Drop every picture. Then return, exactly, the lines from the beginning of the listing below through the one containing "rng.uniform(.6, .9), rng.randrange(4))".
## Start Supplied material
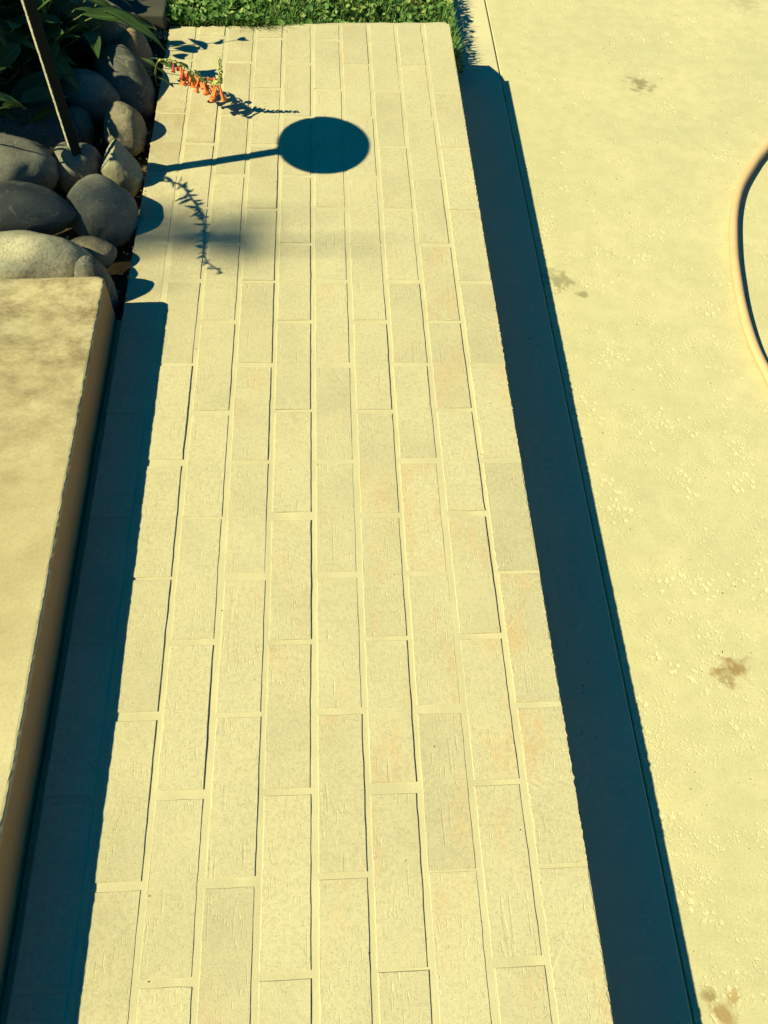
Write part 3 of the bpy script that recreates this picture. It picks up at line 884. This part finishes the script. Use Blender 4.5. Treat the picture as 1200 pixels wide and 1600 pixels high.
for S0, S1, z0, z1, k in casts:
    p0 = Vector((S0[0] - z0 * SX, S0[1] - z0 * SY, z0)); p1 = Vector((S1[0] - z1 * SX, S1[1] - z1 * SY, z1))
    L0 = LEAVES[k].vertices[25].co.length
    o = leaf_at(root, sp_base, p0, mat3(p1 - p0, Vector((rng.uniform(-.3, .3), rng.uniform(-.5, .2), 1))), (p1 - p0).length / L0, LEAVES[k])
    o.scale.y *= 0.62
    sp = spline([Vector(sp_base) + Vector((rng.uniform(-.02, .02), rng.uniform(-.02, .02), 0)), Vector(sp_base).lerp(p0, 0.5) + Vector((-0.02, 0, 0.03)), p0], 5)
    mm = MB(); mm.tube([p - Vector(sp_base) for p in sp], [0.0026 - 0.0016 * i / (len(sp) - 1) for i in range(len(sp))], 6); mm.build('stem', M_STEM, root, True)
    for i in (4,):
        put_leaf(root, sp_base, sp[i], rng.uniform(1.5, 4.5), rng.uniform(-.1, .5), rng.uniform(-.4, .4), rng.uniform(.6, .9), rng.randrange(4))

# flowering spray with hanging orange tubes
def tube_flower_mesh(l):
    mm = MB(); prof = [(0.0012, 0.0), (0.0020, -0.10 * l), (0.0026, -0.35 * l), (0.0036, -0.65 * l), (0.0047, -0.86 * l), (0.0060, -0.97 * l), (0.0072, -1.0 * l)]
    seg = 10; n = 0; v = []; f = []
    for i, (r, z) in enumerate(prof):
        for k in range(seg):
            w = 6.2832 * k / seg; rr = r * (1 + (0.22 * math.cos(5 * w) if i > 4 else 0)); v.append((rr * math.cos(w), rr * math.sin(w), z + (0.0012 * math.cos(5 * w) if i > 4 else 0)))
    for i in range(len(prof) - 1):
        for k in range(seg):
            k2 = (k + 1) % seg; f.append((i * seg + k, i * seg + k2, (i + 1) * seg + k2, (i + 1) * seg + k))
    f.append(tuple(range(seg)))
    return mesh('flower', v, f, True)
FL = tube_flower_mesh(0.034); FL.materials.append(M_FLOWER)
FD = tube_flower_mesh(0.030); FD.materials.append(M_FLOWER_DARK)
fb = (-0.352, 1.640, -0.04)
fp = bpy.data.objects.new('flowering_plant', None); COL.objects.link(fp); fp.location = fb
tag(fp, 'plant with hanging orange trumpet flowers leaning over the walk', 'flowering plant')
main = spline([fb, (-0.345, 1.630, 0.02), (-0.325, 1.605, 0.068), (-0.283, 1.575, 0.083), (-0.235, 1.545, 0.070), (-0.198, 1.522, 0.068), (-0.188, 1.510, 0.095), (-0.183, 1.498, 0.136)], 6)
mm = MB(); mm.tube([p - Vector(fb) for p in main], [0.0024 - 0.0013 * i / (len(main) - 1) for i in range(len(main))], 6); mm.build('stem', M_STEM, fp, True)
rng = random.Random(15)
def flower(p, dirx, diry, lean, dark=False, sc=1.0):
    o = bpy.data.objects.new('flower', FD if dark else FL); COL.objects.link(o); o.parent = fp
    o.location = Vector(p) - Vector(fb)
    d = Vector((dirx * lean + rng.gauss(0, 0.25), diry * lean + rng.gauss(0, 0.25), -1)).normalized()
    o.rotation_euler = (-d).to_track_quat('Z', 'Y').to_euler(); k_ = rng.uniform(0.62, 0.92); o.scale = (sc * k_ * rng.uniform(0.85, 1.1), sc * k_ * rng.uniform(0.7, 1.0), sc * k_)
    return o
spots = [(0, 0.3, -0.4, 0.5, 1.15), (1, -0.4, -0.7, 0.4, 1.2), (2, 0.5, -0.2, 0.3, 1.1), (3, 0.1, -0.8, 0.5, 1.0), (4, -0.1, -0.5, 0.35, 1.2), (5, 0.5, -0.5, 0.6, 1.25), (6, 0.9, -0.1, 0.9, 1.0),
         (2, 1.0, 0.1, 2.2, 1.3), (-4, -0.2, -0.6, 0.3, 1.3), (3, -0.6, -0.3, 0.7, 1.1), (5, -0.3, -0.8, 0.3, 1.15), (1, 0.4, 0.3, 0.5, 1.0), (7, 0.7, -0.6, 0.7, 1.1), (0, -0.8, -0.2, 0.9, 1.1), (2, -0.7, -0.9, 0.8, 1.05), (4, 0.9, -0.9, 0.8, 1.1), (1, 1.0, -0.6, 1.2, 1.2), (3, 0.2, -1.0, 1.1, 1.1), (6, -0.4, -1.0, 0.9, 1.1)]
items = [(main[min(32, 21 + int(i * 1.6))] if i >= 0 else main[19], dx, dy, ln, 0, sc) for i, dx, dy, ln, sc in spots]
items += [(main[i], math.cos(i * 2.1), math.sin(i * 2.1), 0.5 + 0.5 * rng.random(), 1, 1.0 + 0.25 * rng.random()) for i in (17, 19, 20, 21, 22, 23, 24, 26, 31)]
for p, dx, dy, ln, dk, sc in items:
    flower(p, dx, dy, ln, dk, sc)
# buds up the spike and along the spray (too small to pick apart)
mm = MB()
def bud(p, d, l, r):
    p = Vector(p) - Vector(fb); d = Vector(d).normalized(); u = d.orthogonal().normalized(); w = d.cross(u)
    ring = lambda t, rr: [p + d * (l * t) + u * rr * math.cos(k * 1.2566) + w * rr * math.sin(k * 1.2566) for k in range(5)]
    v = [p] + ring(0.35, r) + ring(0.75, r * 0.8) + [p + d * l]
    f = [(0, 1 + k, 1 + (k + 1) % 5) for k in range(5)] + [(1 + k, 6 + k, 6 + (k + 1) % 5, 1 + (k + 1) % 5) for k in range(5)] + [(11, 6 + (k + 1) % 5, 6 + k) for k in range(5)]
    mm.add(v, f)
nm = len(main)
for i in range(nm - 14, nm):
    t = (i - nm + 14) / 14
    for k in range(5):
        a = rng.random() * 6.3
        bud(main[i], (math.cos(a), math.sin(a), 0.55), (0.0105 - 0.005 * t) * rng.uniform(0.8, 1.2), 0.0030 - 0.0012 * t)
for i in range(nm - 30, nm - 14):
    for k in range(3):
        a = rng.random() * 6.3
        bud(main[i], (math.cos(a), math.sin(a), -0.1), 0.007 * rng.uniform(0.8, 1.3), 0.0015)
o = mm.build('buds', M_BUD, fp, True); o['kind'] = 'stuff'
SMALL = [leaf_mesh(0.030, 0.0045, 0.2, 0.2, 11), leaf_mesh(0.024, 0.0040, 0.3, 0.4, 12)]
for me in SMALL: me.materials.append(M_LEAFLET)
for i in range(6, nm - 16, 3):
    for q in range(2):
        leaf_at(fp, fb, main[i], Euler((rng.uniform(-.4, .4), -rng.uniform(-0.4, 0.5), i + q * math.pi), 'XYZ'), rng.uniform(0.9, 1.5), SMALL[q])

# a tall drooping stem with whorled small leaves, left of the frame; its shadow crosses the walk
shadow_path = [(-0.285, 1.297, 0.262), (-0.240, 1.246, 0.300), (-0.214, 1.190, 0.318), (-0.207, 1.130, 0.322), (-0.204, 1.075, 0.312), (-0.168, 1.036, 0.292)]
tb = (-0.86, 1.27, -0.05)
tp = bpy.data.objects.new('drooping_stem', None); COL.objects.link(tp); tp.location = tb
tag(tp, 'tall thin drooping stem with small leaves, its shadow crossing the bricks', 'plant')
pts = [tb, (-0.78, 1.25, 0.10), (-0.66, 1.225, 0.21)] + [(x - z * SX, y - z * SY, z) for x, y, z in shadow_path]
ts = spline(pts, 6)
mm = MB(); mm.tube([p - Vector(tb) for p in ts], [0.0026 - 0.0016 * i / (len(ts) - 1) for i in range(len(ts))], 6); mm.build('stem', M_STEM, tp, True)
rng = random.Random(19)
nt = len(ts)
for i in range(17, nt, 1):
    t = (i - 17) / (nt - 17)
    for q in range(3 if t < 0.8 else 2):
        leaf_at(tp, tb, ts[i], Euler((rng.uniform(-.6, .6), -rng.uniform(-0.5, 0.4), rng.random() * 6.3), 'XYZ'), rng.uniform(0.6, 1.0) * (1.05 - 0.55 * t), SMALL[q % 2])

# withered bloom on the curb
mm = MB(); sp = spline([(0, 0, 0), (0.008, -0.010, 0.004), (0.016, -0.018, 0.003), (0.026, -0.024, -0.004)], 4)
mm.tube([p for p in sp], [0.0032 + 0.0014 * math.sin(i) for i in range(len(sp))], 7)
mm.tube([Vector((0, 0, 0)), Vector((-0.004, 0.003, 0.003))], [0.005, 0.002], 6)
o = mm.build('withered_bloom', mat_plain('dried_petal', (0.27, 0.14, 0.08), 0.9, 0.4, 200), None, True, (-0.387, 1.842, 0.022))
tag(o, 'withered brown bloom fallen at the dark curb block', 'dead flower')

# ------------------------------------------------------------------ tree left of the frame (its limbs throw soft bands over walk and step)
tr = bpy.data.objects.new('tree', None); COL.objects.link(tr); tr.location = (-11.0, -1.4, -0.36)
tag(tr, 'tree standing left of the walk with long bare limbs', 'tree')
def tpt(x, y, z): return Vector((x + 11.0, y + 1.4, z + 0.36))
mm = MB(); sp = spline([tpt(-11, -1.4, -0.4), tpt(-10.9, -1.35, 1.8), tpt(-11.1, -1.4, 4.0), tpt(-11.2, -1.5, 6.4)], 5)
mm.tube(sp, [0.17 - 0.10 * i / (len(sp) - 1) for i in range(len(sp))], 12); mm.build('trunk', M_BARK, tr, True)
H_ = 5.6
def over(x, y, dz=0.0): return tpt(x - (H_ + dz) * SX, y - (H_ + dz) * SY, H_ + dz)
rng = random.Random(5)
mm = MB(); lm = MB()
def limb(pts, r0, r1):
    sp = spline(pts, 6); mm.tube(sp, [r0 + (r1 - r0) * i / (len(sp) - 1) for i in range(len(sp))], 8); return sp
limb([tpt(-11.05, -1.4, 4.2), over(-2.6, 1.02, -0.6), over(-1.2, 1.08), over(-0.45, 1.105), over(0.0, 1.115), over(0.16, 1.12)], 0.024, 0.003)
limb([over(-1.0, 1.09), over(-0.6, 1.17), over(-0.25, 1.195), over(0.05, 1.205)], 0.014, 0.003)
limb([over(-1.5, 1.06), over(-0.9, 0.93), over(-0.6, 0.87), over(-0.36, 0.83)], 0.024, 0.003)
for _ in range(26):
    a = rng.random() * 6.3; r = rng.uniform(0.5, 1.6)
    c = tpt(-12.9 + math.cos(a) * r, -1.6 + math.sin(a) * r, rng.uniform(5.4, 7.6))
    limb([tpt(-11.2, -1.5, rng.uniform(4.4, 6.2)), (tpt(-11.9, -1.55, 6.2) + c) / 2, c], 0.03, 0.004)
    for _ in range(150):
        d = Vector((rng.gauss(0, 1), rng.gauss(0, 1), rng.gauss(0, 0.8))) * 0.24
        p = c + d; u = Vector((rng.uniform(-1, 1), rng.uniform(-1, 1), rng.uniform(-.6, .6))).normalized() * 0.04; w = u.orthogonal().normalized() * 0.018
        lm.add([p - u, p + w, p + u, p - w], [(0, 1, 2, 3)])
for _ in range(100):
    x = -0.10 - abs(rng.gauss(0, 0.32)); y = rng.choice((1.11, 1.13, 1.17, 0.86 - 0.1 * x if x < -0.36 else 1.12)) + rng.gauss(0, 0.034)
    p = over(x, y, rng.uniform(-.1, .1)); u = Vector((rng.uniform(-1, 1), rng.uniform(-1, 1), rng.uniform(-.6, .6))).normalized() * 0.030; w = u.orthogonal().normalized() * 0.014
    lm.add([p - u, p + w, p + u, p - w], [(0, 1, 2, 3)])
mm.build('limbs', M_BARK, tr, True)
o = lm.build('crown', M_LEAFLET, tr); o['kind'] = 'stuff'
## End Supplied material
→ Task output:
Write part 3 of the bpy script that recreates this picture. It picks up at line 884. This part finishes the script. Use Blender 4.5. Treat the picture as 1200 pixels wide and 1600 pixels high.
for S0, S1, z0, z1, k in casts:
    p0 = Vector((S0[0] - z0 * SX, S0[1] - z0 * SY, z0)); p1 = Vector((S1[0] - z1 * SX, S1[1] - z1 * SY, z1))
    L0 = LEAVES[k].vertices[25].co.length
    o = leaf_at(root, sp_base, p0, mat3(p1 - p0, Vector((rng.uniform(-.3, .3), rng.uniform(-.5, .2), 1))), (p1 - p0).length / L0, LEAVES[k])
    o.scale.y *= 0.62
    sp = spline([Vector(sp_base) + Vector((rng.uniform(-.02, .02), rng.uniform(-.02, .02), 0)), Vector(sp_base).lerp(p0, 0.5) + Vector((-0.02, 0, 0.03)), p0], 5)
    mm = MB(); mm.tube([p - Vector(sp_base) for p in sp], [0.0026 - 0.0016 * i / (len(sp) - 1) for i in range(len(sp))], 6); mm.build('stem', M_STEM, root, True)
    for i in (4,):
        put_leaf(root, sp_base, sp[i], rng.uniform(1.5, 4.5), rng.uniform(-.1, .5), rng.uniform(-.4, .4), rng.uniform(.6, .9), rng.randrange(4))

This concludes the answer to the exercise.